MACQUARIE DDR Trust has is in negotiations to sell $US140 million of assets and at the same time, the trust has agreed terms with its lender to increase gearing covenant from 60% to 65% of total assets.
In addition, the trust has also agreed to terms of its $US340.5 million ($US291.1 million, MDT share) debt facility, originally due to expire in December 2008. The loan will continue to be secured against a seven property portfolio. The facility, which represents approximately 23% of the trust’s debt, will be increased by $US30.0 million ($US25.6 million, MDT share) to $US370.5 million ($US316.7 million, MDT share), with the majority of any additional proceeds to be used to reduce the Head Trust loan.
The deal will improve the Macquarie DDR’s weighted average maturity profile from 1.9 years to 3.3 years with no further borrowings maturing until June 2009.
Macquarie DDR’s acting chief executive Simon Jones said the trust is negotiating terms to dispose of over $US140 million in selected property assets to improve its liquidity.
Macquarie DDR has agreed terms and received credit approval for its Head Trust loan facility, resulting in the gearing covenant increasing to 65% on the basis that the facility currently drawn to approximately $US72 million will be reduced to $US60 million. The new terms resulted in a marginal increase in the facilities interest rate margin to 1.5%.
Jones said repayment will be funded with the proceeds of the June Distribution Reinvestment Plan, operating cash flow and the utilisation of the $US25.6 million increase in the restructured debt facility.
“The renegotiation of the debt covenant provides greater flexibility for the trust to manage its balance sheet and increase the capacity to meet potential further falls in property valuations,” he added.
Meanwhile, the trust has revalued 82 properties for the six months to June 30 2008. Independent revaluations were undertaken on 22 properties and the other 60 properties were revalued by directors.
The revaluations have resulted in a $US122.9 million ($US100.8 million, MDT share), or 4.4% (4.5%, MDT share) decrease compared to the overall book value at December 31 2007. Of this, independent valuations representing approximately 32% of the trust’s total portfolio decreased by $US44.9 million or 5% from December 31 book valuations.

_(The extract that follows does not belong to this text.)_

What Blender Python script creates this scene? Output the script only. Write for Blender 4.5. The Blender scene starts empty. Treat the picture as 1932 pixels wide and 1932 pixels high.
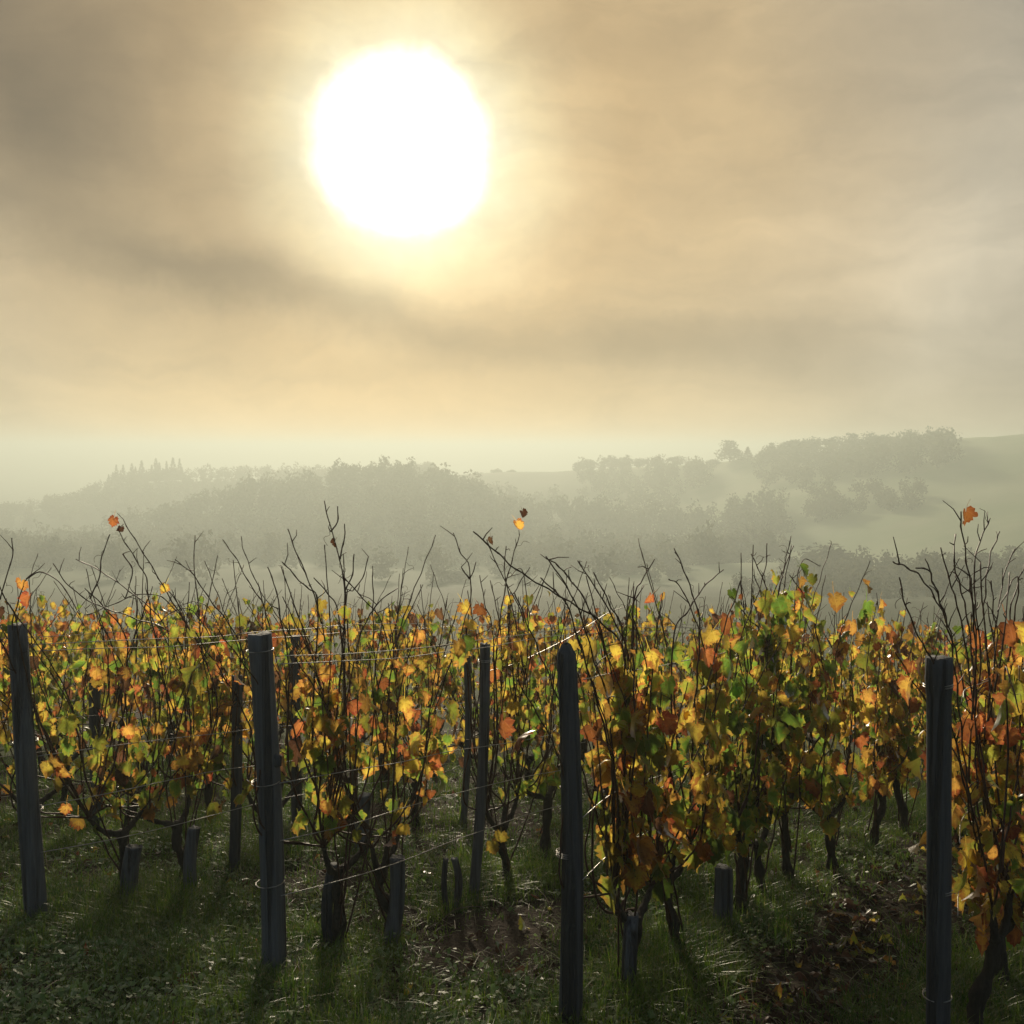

The movement in the total portfolio value is the result of approximately 1.1% increase attributable to income growth and a decrease of 5.7% attributable to softer capitalisation rates from 6.37% to 6.73% reflecting a generally weaker economic environment.

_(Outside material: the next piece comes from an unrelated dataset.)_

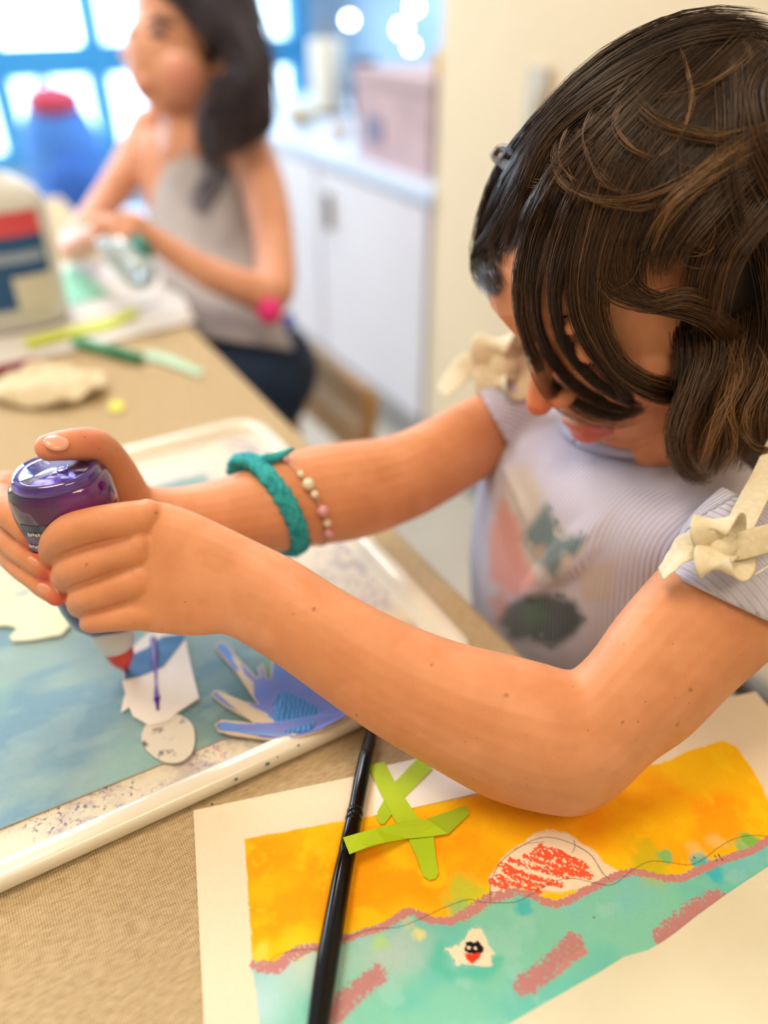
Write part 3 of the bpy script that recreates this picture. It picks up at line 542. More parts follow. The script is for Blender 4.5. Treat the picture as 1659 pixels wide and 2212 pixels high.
# crumpled tissue
V = []; n = 26
c0 = T(110, 850, .0); M_ = MB(); M_.ell(c0+[0, 0, .010], RT*.060, (0, .042, 0), (0, 0, .010), n=44, m=20)
Q = np.array(M_.V); d_ = Q-c0; Q[:, 2] += (fbm(Q[:, 0]*60, Q[:, 1]*60)-.45)*.03*(d_[:, 2] > .003); Q[:, 0] += (fbm(Q[:, 1]*50+3, Q[:, 2]*50)-.45)*.02; Q[:, 2] = np.maximum(Q[:, 2], TZ+.002)
tag(link('crumpled_tissue', Q, M_.F, mat('soft_tissue', (220, 206, 176), .95)), 'crumpled cream tissue lying on the linen behind the thumb', 'tissue')
# white gallon glue jug
J = T(35, 690, .0065); jg = thing('glue_jug', J, 'big white gallon glue jug with a red and blue label at the left edge', 'jug')
jm = mat('milky_plastic', (216, 219, 218), .4)
MB().lathe(J, (0, 0, 1), [(.058, 0), (.066, .008), (.067, .135), (.062, .152), (.040, .168), (.022, .175), (.020, .184)], k=36, su=B2, ru=1, rv=.75, pw=.75).build('body', jm, jg)
MB().lathe(J+[0, 0, .184], (0, 0, 1), [(.024, 0), (.024, .026), (.021, .028)]).build('cap', mat('orange_cap', (216, 90, 40), .4), jg)
MB().tube([J+B2*-.035+[0, 0, .168], J+B2*-.075+[0, 0, .155], J+B2*-.078+[0, 0, .11], J+B2*-.062+[0, 0, .08]], [.009]*4, k=10).build('handle', jm, jg)
def jug_lab(x0, x1, z0, z1, m, name, off=.0006):                    # patch hugging the front of the jug
    V = []; n = 20
    for i in range(n+1):
        x = x0+(x1-x0)*i/n; x = max(-.0665, min(.0665, x)); y = -.0505*(1-(abs(x)/.0675)**2.667)**.375-off
        for z in (z0, z1): V.append(J+B2*x+A2*y+[0, 0, z])
    return link(name, V, [(2*i, 2*i+2, 2*i+3, 2*i+1) for i in range(n)], m, jg)
jug_lab(-.05, .05, .028, .122, mat('jug_navy', (36, 86, 140), .5), 'blue_label'); jug_lab(-.05, .05, .112, .138, mat('jug_red', (222, 84, 96), .5), 'red_label_band', .0012)
jug_lab(-.046, .046, .082, .094, mat('jug_grey_print', (150, 170, 196), .5), 'label_lettering_band', .0012); jug_lab(.004, .05, .028, .066, mat('jug_cream_print', (216, 214, 204), .5), 'label_picture', .0012)

# second child's clear bottle is built with that child; chair and backpack behind
bp = thing('backpack', AB(2.7, -.15, .45), 'bright blue backpack with a red top flap, far left by the windows', 'backpack')
K = W(140, 340, 2.9)
bb = mat('bright_blue_nylon', (66, 126, 214), .7, (90, 150, 226), 6)
MB().ell(K, RT*.15, (0, .12, 0), (0, 0, .23), n=24, m=14).remesh('main_bag', bb, .012, 4, bp)
MB().ell(K+[.05, -.11, -.08], RT*.10, (0, .05, 0), (0, 0, .10)).build('front_pocket', mat('mid_blue_nylon', (50, 104, 196), .7), bp)
MB().ell(K+[0.01, -.02, .19], RT*.10, (0, .09, 0), (0, 0, .055)).build('red_flap', mat('red_nylon', (196, 70, 96), .7), bp)
MB().tube([K+[-.05, -.05, .21], K+[0, -.05, .27], K+[.05, -.05, .21]], [.008]*3, k=8).build('grab_handle', bb, bp)
st = thing('side_table', [K[0], K[1], 0], 'pale side table under the blue backpack by the windows', 'table')
MB().box([K[0], K[1], K[2]-.245], (.24, 0, 0), (0, .22, 0), (0, 0, .015)).build('tabletop', mat('pale_blue_top', (200, 214, 230), .5), st, False)
for i in (-1, 1):
    for j in (-1, 1): MB().box([K[0]+i*.2, K[1]+j*.18, (K[2]-.26)/2], (.02, 0, 0), (0, .02, 0), (0, 0, (K[2]-.26)/2)).build('leg', M['skirting'], st, False)
# ------------------------------------------------------------------ skin, cloth and hair materials
def skinmat(name):
    m, N, L, p = nodemat(name); p.inputs['Roughness'].default_value = .48; p.inputs['Specular IOR Level'].default_value = .35
    p.inputs['Subsurface Weight'].default_value = .22; p.inputs['Subsurface Radius'].default_value = (1, .32, .16); p.inputs['Subsurface Scale'].default_value = .005
    a = N.new('ShaderNodeAttribute'); a.attribute_name = 'Col'; tc = N.new('ShaderNodeTexCoord')
    def lay(prev, vs, thr, msc, colr, k):
        v = N.new('ShaderNodeTexVoronoi'); v.inputs['Scale'].default_value = vs; L.new(tc.outputs['Object'], v.inputs['Vector'])
        n = N.new('ShaderNodeTexNoise'); n.inputs['Scale'].default_value = msc; L.new(tc.outputs['Object'], n.inputs['Vector'])
        r = N.new('ShaderNodeMapRange'); r.inputs[1].default_value = thr; r.inputs[2].default_value = thr*.4; L.new(v.outputs['Distance'], r.inputs[0])
        q = N.new('ShaderNodeMapRange'); q.inputs[1].default_value = .5; q.inputs[2].default_value = .6; L.new(n.outputs['Fac'], q.inputs[0])
        sp = N.new('ShaderNodeSeparateColor'); L.new(v.outputs['Color'], sp.inputs[0]); g = N.new('ShaderNodeMath'); g.operation = 'GREATER_THAN'; g.inputs[1].default_value = .55; L.new(sp.outputs[0], g.inputs[0])
        m1 = N.new('ShaderNodeMath'); m1.operation = 'MULTIPLY'; L.new(r.outputs[0], m1.inputs[0]); L.new(q.outputs[0], m1.inputs[1])
        m2 = N.new('ShaderNodeMath'); m2.operation = 'MULTIPLY'; L.new(m1.outputs[0], m2.inputs[0]); L.new(g.outputs[0], m2.inputs[1])
        m3 = N.new('ShaderNodeMath'); m3.operation = 'MULTIPLY'; L.new(m2.outputs[0], m3.inputs[0]); m3.inputs[1].default_value = k
        x = N.new('ShaderNodeMix'); x.data_type = 'RGBA'; L.new(m3.outputs[0], x.inputs[0]); L.new(prev, x.inputs[6]); x.inputs[7].default_value = (*lin(colr), 1); return x.outputs[2]
    nn = N.new('ShaderNodeTexNoise'); nn.inputs['Scale'].default_value = 45; nn.inputs['Detail'].default_value = 4; L.new(tc.outputs['Object'], nn.inputs['Vector'])
    hs = N.new('ShaderNodeMix'); hs.data_type = 'RGBA'; hs.blend_type = 'MULTIPLY'; hs.inputs[0].default_value = .35; L.new(a.outputs['Color'], hs.inputs[6]); L.new(nn.outputs['Color'], hs.inputs[7])
    cr = N.new('ShaderNodeValToRGB'); cr.color_ramp.elements[0].color = (.93, .88, .85, 1); cr.color_ramp.elements[1].color = (1, 1, 1, 1); cr.color_ramp.elements[0].position = .35; cr.color_ramp.elements[1].position = .65
    L.new(nn.outputs['Fac'], cr.inputs[0]); L.new(cr.outputs[0], hs.inputs[7]); hs.inputs[0].default_value = 1
    o = lay(hs.outputs[2], 210, .13, 12, (140, 80, 44), .75); o = lay(o, 60, .055, 9, (120, 62, 34), .8)
    L.new(o, p.inputs['Base Color'])
    v = N.new('ShaderNodeTexVoronoi'); v.inputs['Scale'].default_value = 1300; L.new(tc.outputs['Object'], v.inputs['Vector'])
    b = N.new('ShaderNodeBump'); b.inputs['Strength'].default_value = .16; b.inputs['Distance'].default_value = .0004; L.new(v.outputs['Distance'], b.inputs['Height']); L.new(b.outputs[0], p.inputs['Normal'])
    return m
SK = skinmat('skin'); nail_m = mat('nail', (222, 152, 126), .3, (228, 162, 136), 60, coat=.4)
def hairmat(name, rough=.34):
    m, N, L, p = nodemat(name); a = N.new('ShaderNodeAttribute'); a.attribute_name = 'Col'; L.new(a.outputs['Color'], p.inputs['Base Color'])
    p.inputs['Roughness'].default_value = rough; p.inputs['Specular IOR Level'].default_value = .55; return m
HM = hairmat('brown_hair')
def strandmesh(name, P, R, C, parent, m):                            # P (N,M,3), R (N,M), C (N,M,3): three-sided fibres
    Nn, Mm = P.shape[:2]; Tn = np.gradient(P, axis=1); Tn /= np.linalg.norm(Tn, axis=2, keepdims=True)+1e-12
    ref = np.array([.31, .17, .93]); s_ = np.cross(Tn, ref); s_ /= np.linalg.norm(s_, axis=2, keepdims=True)+1e-9; t_ = np.cross(Tn, s_)
    V = np.stack([P+(s_*math.cos(k*2.0944)+t_*math.sin(k*2.0944))*R[..., None] for k in range(3)], 2).reshape(-1, 3)
    I = (np.arange(Nn*Mm*3)).reshape(Nn, Mm, 3); q = []
    for k in range(3):
        k2 = (k+1) % 3; q.append(np.stack([I[:, :-1, k], I[:, :-1, k2], I[:, 1:, k2], I[:, 1:, k]], -1).reshape(-1, 4))
    q = np.vstack(q); me = bpy.data.meshes.new(name); me.vertices.add(len(V)); me.vertices.foreach_set('co', V.ravel())
    me.loops.add(len(q)*4); me.loops.foreach_set('vertex_index', q.ravel().astype(np.int32)); me.polygons.add(len(q))
    me.polygons.foreach_set('loop_start', (np.arange(len(q))*4).astype(np.int32)); me.polygons.foreach_set('loop_total', np.full(len(q), 4, np.int32)); me.update(calc_edges=True)
    me.polygons.foreach_set('use_smooth', np.ones(len(q), bool))
    at = me.color_attributes.new('Col', 'FLOAT_COLOR', 'POINT'); cc = np.ones((len(V), 4), np.float32); cc[:, :3] = np.repeat(C.reshape(-1, 3), 3, axis=0); at.data.foreach_set('color', cc.ravel())
    me.materials.append(m); o = bpy.data.objects.new(name, me); COL.objects.link(o); o.parent = parent; o.matrix_parent_inverse = parent.matrix_world.inverted(); return o

# ================================================================== the child in front
SF, SN = W(1118, 868, .625), W(1650, 1140, .415); MID = (SF+SN)/2
SD = nrm(SN-SF); FD = nrm(np.cross(SD, (0, 0, 1))); FD = FD if FD[0] < 0 else -FD; FD = nrm(FD*[1, 1, 0]); Z = np.array([0, 0, 1.0])
cw = lambda v: RT*v[0]+UPV*v[1]+FW*v[2]
HU = nrm(cw((-.50, .73, -.46))); HF = cw((-.80, -.60, -.02)); HF = nrm(HF-HU*(HF@HU)); HL = np.cross(HU, HF)
HC = W(1420, 552, .447)
H = lambda f, l, u: HC+HF*f+HL*l+HU*u
girl = thing('person', MID*[1, 1, 0], 'child with brown bobbed hair in a lavender top, squeezing a glue bottle with both hands', 'person')
b = MB()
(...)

Meanwhile, the trust has signed 314,055 sq ft of leases representing 1.9% of the total portfolio. There were 13 new leases for 105,691 sq ft and 32 renewals covering 208,364 sq ft, however, the trust’s overall leased rate fell from 96.8% as at March 31 2008 to 96.7%.
In response to recent reports speculating on Mervyns financial position, Jones said Mervyns is up to date with its rental payments to the trust.
Developers Diversified Realty and Macquarie DDR formed a 50:50 joint venture for the $US407.2 million selective purchase of 37 well located Mervyns assets in 2005. After the purchase, the venture leased the assets back to Mervyns for 15 years at an annual rent of approximately $US30 million (MDT share, $US15 million) which makes up 10.6% of Macquarie DDR’s annual base rental income.
As part of the acquisition, a $US25 million ($US12.5 million, MDT share) letter of credit was established to minimise the impact of a Mervyns bankruptcy or the termination of all the leases. This letter of credit will under certain circumstances, subject to the joint venture also setting aside an amount for this purpose, provide funds to cover debt service and re-tenanting costs, including fit-outs.
Macquarie DDR shares traded unchanged at 27 cents last Friday.